Inevitably, Driver's carefully structured existence begins to fall apart and
perhaps just as inevitably, it is due in part to the influence of a pretty
woman. She is Irene (Carey Mulligan), a sweet young lass who lives in Driver's
building with her young son. A friendship begins to develop and just as it seems
to be heading towards a tentative romance, Irene drops the bomb that she is
married and that her absent husband, Standard (Oscar Isaac) is retiring home
after doing a stretch in prison. Driver is content to live and let live and
concentrate on an auto racing concern that his sad sack friend, Shannon (Bryan
Cranston), is attempting to put together with him behind the wheel and Bernie
Rose (Albert Brooks), a one-time film producer who has become a mid-level crime
boss (a lateral move at best, some might argue), providing the financing, much
to the consternation of thuggish right-fist man Nino (Ron Perlman). However,
when thugs beat up Standard and threaten to do worse to his wife and kid unless
he participates in the robbery of a local pawnshop, Driver agrees to take part
as the wheelman with the assurances that Standard and his family will be left
alone for good afterwards. Needless to say, things go gruesomely wrong and
through a chain of circumstance best left for you to discover, Driver finds
himself going up against Nino and Bernie, a man whose distaste for loose ends
lead to some shocking behavior, in a final effort to protect Irene even after
she discovers Driver's involvement in what happened to her husband.

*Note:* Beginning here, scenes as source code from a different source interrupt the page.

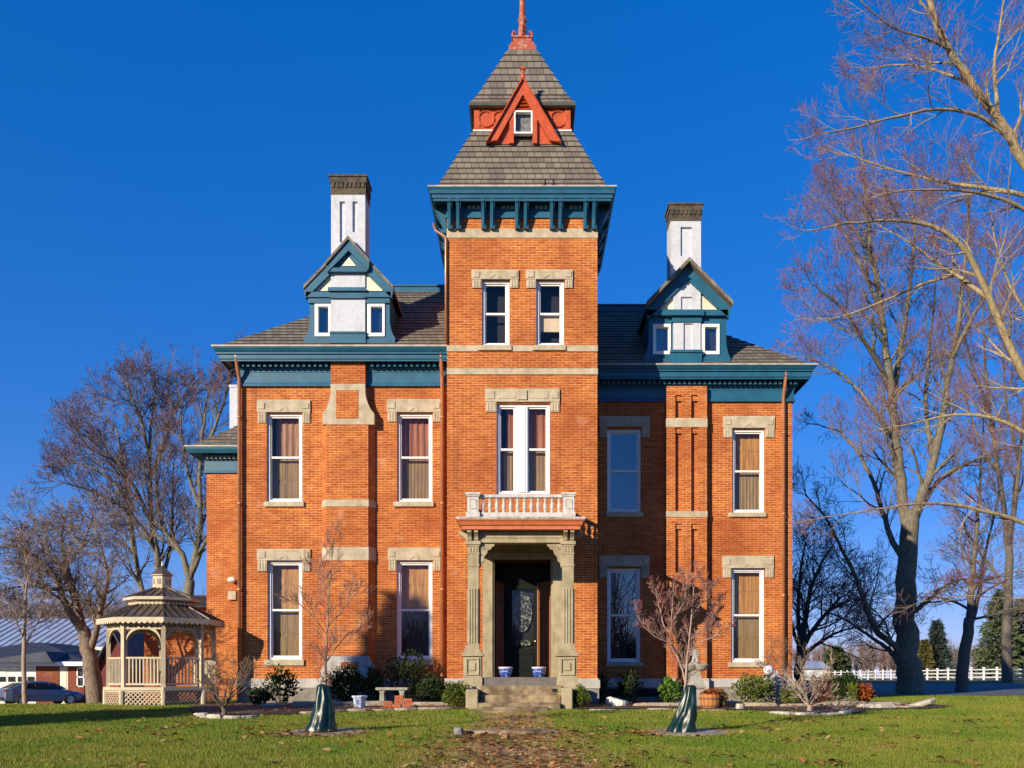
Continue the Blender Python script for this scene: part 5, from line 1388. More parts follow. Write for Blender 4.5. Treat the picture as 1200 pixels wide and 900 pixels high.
for dx,dy in ((-.13,-.06),(.15,-.10)):
    m = MB(); m.lathe([(.03,PZ(787,d)),(.13,PZ(785,d)),(.19,PZ(782,d)),(.21,PZ(779.5,d)),(.215,PZ(778.5,d)),(.19,PZ(778.8,d)),(.12,PZ(781,d)),(.02,PZ(782,d))], (fx+dx,d+dy,0), 20); m.build('basin', FST, t, smooth=True)
zs = PZ(779,d); m = MB()
m.lathe([(.17,0),(.16,.03),(.11,.08),(.08,.12)], (fx,d,zs), 12); m.build('statue_base', FST, t)
# the statue: a small seated figure, one skinned body
def skin_figure(name, verts, edges, radii, mat, parent, sub=2):
    me = bpy.data.meshes.new(name); o = bpy.data.objects.new(name, me); off = worldloc(parent)
    me.from_pydata([tuple(Vector(v)-off) for v in verts], edges, []); me.materials.append(mat); C.objects.link(o); o.parent = parent
    sk = o.modifiers.new('skin','SKIN'); l = me.skin_vertices[0] if me.skin_vertices else me.attributes and None
    if not me.skin_vertices:
        import bmesh
        bm = bmesh.new(); bm.from_mesh(me); bm.verts.layers.skin.verify(); bm.to_mesh(me); bm.free()
    for i, r in enumerate(radii):
        s = me.skin_vertices[0].data[i]; s.radius = (r,r); s.use_root = (i == 0)
    o.modifiers.new('sub','SUBSURF').levels = sub; o.modifiers['sub'].render_levels = sub
    return o
b = Vector((fx,d-.01,zs+.10))
vv = [b+Vector(q) for q in ((0,0,.08),(0,0,.16),(0,0,.25),(0,-.005,.30),(0,-.015,.36),(0,-.015,.40),(-.07,0,.26),(-.10,-.03,.18),(-.06,-.09,.14),(.07,0,.26),(.11,-.03,.17),(.06,-.09,.13),(-.05,-.07,.06),(-.06,-.10,-.03),(-.05,-.13,-.05),(.05,-.07,.06),(.06,-.10,-.03),(.05,-.13,-.05))]
skin_figure('statue', vv, [(0,1),(1,2),(2,3),(3,4),(4,5),(2,6),(6,7),(7,8),(2,9),(9,10),(10,11),(0,12),(12,13),(13,14),(0,15),(15,16),(16,17)], [.065,.06,.062,.03,.05,.035,.034,.027,.02,.034,.027,.02,.045,.03,.022,.045,.03,.022], FST, t)

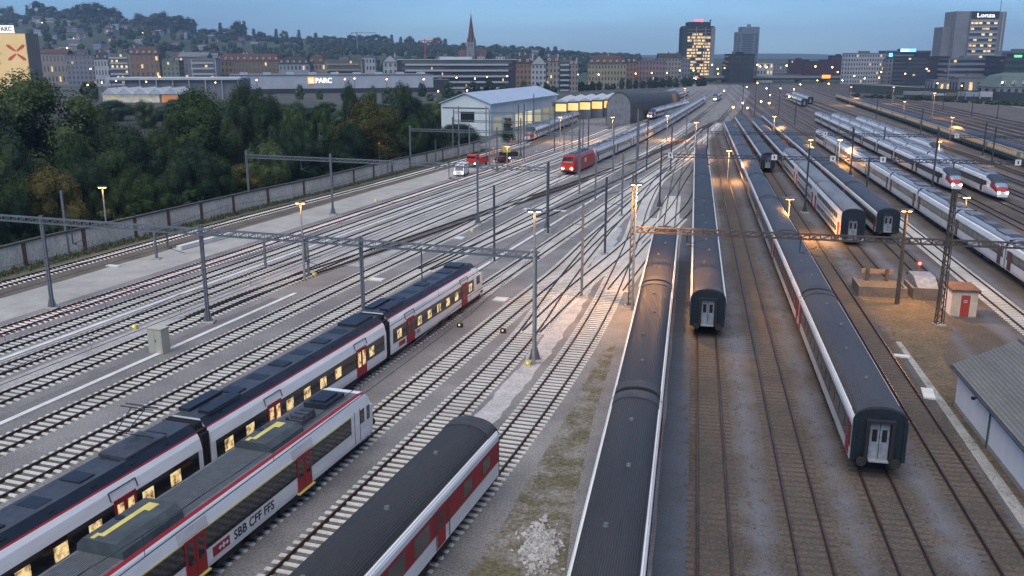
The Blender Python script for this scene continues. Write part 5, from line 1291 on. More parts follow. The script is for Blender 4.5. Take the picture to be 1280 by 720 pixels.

Working from a novel from author James Sallis, director Nicolas Winding Refn,
the Dutch director of such art-house favorites as "Bronson" and "Valhalla
Rising" making his Hollywood debut, has made a film that will strike moviegoers
with longer memories as an homage to a certain strain of American action movies
from the late Seventies-early Eighties that attempted to bring a certain level
of style and artistry to the genre while still providing the requisite thrills
and excitement. In particular, Refn is clearly taking cues from the works of
Walter Hill, whose films (including the 1978 classic "The Driver," which was
also about an enigmatic getaway driver) told spare stories in which such
familiar elements as back stories and motivation were divulged, if at all,
entirely through the actions of the characters and not through long expository
speeches, and Michael Mann, who practically reinvented the genre by applying a
quasi-European sheen (which becomes the subject of one of the funniest bits of
dialogue in "Drive") to the proceedings in which the visuals were as important
in moving the narrative along as the screenplay.

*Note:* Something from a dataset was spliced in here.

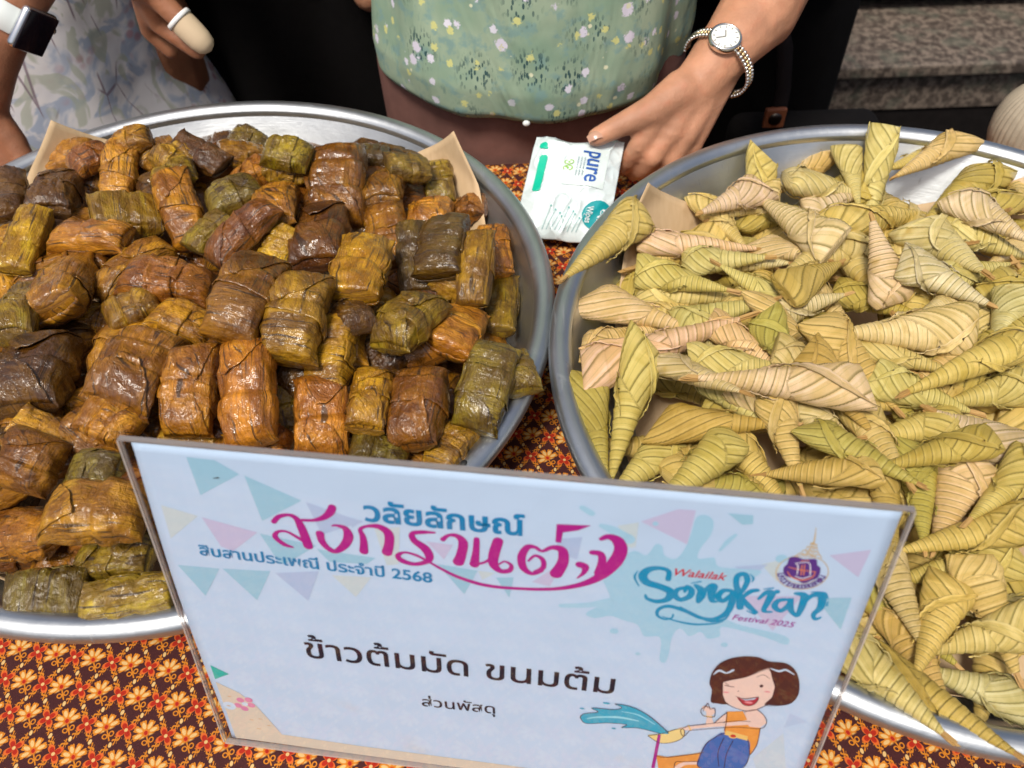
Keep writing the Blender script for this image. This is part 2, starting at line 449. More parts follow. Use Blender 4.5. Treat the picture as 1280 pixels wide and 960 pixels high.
def cone_material():
    M = Mat('palm_leaf', rough=0.40, spec=0.45, coat=0.45, coat_r=0.14)
    p, l, z = M.sep(M.coord('UV')); rnd = M.rand(); W_ = rnd * 40; tc = M.coord()
    f = p.fract()
    oc = M.objcol()
    big = M.noise(tc, 40, 3, 0.55, 0.4, w=W_)
    per = M.noise(M.comb(p.floor() * 3.7, l * 2), 1, 1, w=W_)        # each strip has its own shade
    vein = M.noise(M.comb(p * 46, l * 90), 1, 3, 0.6, w=W_)
    fv = M.noise(M.comb(p * 140, l * 60), 1, 2, 0.6, w=W_)
    c = M.mix(big.step(0.3, 0.7), M.mix(1.0, oc, (0.86, 0.80, 0.60), 'MULTIPLY'), M.mix(1.0, oc, (1.12, 1.10, 1.16), 'MULTIPLY'))
    c = M.mix(per.step(0.46, 0.7) * 0.55, c, M.mix(1.0, oc, (0.90, 0.83, 0.55), 'MULTIPLY'))
    c = M.mix(per.step(0.45, 0.25) * 0.45, c, M.mix(1.0, oc, (1.18, 1.12, 1.30), 'MULTIPLY'))
    c = M.mix(vein.step(0.46, 0.70) * 0.5, c, M.mix(1.0, oc, (0.64, 0.58, 0.32), 'MULTIPLY'))
    # olive line just under the edge of every strip, fainter fold line along its middle
    e = f.step(0.20, 0.04) 
    c = M.mix(e * (big * 0.6 + 0.50), c, M.mix(1.0, oc, (0.30, 0.29, 0.10), 'MULTIPLY'))
    rg = (f - 0.85).abs().step(0.14, 0.03)
    c = M.mix(rg * 0.45, c, M.mix(1.0, oc, (1.2, 1.25, 1.6), 'MULTIPLY'))
    mid = (f - 0.55).abs().step(0.05, 0.015)
    c = M.mix(mid * 0.4 * vein.step(0.3, 0.6), c, M.mix(1.0, oc, (0.50, 0.52, 0.22), 'MULTIPLY'))
    sp = M.noise(tc, 110, 4, 0.7, w=W_ + 5)
    c = M.mix(sp.step(0.68, 0.78) * 0.6, c, (0.30, 0.16, 0.04))
    yb = M.noise(tc, 55, 2, 0.5, w=W_ + 9)
    c = M.mix(yb.step(0.62, 0.78) * 0.6, c, (0.50, 0.30, 0.02))
    M.col(c)
    M.rough(big * 0.25 + 0.30)
    h = M.bump(f, 0.0012, 0.5, M.bump(vein, 0.0007, 0.7, M.bump(fv, 0.00035, 0.7, M.bump(M.noise(tc, 90, 3, 0.5, 0.5, w=W_), 0.0014, 0.5))))
    M.nrm(h); M.l(h, M.b.inputs['Coat Normal'])
    return M.m
conem = cone_material()
def stalk_material():
    M = Mat('dry_leaf_end', rough=0.6)
    u, v, z = M.sep(M.coord()); n1 = M.noise(M.comb(u * 60, v * 1500, z * 1500), 1, 3)
    M.col(M.mix(n1, (0.22, 0.09, 0.02), (0.62, 0.40, 0.13))); M.nrm(M.bump(n1, 0.0006, 0.6)); return M.m
stalkm = stalk_material()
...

Over the course of his previous films, Refn has demonstrated himself to be a
gifted director but with "Drive," he takes his game up to a whole new level. As
a storyteller, he handles the narrative with a deft hand that keeps the
narrative humming along at a rapid clip without ever bogging down into the
clichés that one might expect from a story of this type. (Obviously, credit is
also due in this respect to screenwriter Hossein Amini as well.) As a visual
storyteller, he is also aces in the way that he and cinematographer Newton
Thomas Sigel, editor Matthew Newman and composer Cliff Martinez have come
together to pull off the seemingly impossible task of making a car-heavy action
film set in Los Angeles look and feel fresh and exciting, the kind of thing that
you sometimes get from a filmmaker working in a foreign country for the first
time and seeing everything through new eyes. And in terms of depicting on-screen
action and violence, Refn does things here that will shock and stun even the
more jaded moviegoers. The driving scenes shake off the torpor that lingers over
too many car chases of the past and provide viewers with white-knuckle thrills
without stumbling into "Smokey and the Bandit"-style excess--these are the kind
of chases that you can imagine witnessing in real life. As for the violence, the
film is not wall-to-wall brutality but when Refn does deploy it, he does so in
ways that are genuinely startling and intriguing to watch. What is especially
fascinating is how the bloodshed seems to recede as the film goes on--while
early deaths literally paint the walls red at one point, they become more
stylized and elliptical instead up upping the gore to cartoonish levels and
create tableaus that are far more interesting and haunting than the mayhem that
we have come to expect in such films.
The other aspect of "Drive" that allows it to stand head and shoulders above
most contemporary action films (or most films in general) is the high quality of
the performances. Gosling conveys more about what drives Driver with a simple
soulful look than he could have with any number of speeches. Similarly, Carey
Mulligan takes what is usually the least-interesting role in this type of
film--the girlfriend that is the only female presence of note in an otherwise
male-dominated narrative--and brings it to full and vibrant life as well with
her low-key and touching turn. There are plenty of juicy supporting bits from
the likes of Cranston and Perlman but the film is completely stolen with the
stunning and unexpectedly convincing performance from Albert Brooks as the crime
boss who winds up at odds with Driver. At first, the character comes across like
a bit of a goof--imagine a gone-to-seed version of the megalomaniacal movie
producer he played in "I'll Do Anything"--and Brooks takes to these scenes like
a duck to water and scores a lot of big laughs. However, when his business is
threatened, his character will do anything to survive and Brooks taps into that
darkness with an almost frightening degree of believability--the scene in which
he dispatches an incompetent underling while in a Chinese restaurant is so
brutally efficient that it single-handedly ups the stakes involved. Arguably
America's best comedic filmmaker (and an expert Tweeter to boot), he
demonstrates a darker and more serious side that may well supercharge his
career.
"Drive" is a terrific piece of film making, one of the very best of the year. If
you are a fan of action films, "Drive" is going to seem like a dream come true
that will remind you of why you fell in love with the genre in the first place.
If you aren't a particular fan of the genre per se but admire the sight of a
gifted filmmaker working at the top of his game regardless of what kind of film
it might be, you may wind up liking "Drive" even more.